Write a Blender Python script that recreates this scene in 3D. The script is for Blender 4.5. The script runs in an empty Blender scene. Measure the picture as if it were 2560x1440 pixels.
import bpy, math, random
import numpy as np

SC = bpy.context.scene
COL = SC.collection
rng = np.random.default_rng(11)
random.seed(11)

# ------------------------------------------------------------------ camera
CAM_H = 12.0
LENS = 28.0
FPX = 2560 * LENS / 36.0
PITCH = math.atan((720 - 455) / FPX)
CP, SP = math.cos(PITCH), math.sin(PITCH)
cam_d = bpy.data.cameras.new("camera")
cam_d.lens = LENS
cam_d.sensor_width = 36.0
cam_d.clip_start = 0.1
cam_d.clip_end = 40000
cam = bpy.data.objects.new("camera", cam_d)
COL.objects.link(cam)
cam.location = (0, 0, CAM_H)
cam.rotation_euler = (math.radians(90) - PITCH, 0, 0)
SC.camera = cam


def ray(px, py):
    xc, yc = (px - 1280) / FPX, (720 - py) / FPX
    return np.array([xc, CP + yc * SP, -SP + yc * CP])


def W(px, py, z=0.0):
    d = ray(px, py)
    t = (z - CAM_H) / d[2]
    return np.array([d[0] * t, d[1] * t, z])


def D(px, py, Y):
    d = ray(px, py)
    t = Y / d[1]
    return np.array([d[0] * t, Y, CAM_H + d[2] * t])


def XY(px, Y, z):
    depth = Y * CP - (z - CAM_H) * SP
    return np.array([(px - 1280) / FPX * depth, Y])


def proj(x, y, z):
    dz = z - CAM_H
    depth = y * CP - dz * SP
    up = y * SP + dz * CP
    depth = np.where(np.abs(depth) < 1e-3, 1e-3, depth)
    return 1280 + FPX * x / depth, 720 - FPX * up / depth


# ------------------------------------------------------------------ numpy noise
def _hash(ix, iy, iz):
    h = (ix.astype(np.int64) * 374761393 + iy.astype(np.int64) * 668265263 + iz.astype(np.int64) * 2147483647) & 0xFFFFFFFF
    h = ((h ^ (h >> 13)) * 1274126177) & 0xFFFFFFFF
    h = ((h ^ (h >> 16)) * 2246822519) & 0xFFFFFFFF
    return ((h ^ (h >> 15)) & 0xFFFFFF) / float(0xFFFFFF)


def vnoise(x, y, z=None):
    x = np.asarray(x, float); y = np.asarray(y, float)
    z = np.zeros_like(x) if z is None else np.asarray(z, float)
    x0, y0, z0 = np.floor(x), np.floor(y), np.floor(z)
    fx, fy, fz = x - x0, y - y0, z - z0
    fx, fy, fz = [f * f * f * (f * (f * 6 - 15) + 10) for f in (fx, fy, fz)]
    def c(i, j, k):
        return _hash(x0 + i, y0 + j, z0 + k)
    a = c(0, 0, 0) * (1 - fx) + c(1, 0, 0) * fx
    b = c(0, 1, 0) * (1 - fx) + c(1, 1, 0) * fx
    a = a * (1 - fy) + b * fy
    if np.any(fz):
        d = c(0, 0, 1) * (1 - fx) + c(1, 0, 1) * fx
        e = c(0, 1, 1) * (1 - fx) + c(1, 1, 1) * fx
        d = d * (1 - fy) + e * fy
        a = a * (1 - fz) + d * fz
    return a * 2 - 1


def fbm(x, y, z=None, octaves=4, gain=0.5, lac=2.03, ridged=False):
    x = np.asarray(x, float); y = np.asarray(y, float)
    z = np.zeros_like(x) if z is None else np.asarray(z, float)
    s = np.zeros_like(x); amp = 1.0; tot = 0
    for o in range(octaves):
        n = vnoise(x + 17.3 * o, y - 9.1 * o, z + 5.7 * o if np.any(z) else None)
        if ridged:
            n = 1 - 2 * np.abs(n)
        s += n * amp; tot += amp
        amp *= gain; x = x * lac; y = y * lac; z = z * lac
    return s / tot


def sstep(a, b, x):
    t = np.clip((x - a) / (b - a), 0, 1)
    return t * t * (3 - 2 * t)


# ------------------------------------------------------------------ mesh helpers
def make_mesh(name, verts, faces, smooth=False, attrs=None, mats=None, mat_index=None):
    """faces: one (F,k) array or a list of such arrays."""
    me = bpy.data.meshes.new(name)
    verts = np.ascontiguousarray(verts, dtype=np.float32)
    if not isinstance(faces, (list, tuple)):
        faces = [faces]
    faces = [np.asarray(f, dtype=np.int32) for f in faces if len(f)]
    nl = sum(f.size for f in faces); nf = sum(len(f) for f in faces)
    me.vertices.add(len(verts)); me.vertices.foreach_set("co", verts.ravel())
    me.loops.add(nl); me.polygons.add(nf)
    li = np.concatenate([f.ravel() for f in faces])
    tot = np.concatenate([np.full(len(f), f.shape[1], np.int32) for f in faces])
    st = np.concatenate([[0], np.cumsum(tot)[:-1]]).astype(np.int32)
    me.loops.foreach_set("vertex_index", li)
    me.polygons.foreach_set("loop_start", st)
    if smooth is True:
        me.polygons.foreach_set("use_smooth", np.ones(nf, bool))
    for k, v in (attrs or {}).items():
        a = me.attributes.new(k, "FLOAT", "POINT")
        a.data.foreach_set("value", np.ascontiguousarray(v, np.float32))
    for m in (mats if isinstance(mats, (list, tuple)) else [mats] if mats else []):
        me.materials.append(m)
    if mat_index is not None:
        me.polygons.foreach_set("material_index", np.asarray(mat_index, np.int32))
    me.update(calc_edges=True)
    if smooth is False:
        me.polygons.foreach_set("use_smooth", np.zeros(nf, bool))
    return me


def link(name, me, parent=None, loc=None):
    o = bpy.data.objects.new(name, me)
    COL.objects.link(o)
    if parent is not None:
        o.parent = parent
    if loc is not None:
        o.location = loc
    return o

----

Challenge: Return a word-for-word copy of the lines from the beginning of the listing to the line holding "random.seed(11)", both kept.

Written response:
Write a Blender Python script that recreates this scene in 3D. The script is for Blender 4.5. The script runs in an empty Blender scene. Measure the picture as if it were 2560x1440 pixels.
import bpy, math, random
import numpy as np

SC = bpy.context.scene
COL = SC.collection
rng = np.random.default_rng(11)
random.seed(11)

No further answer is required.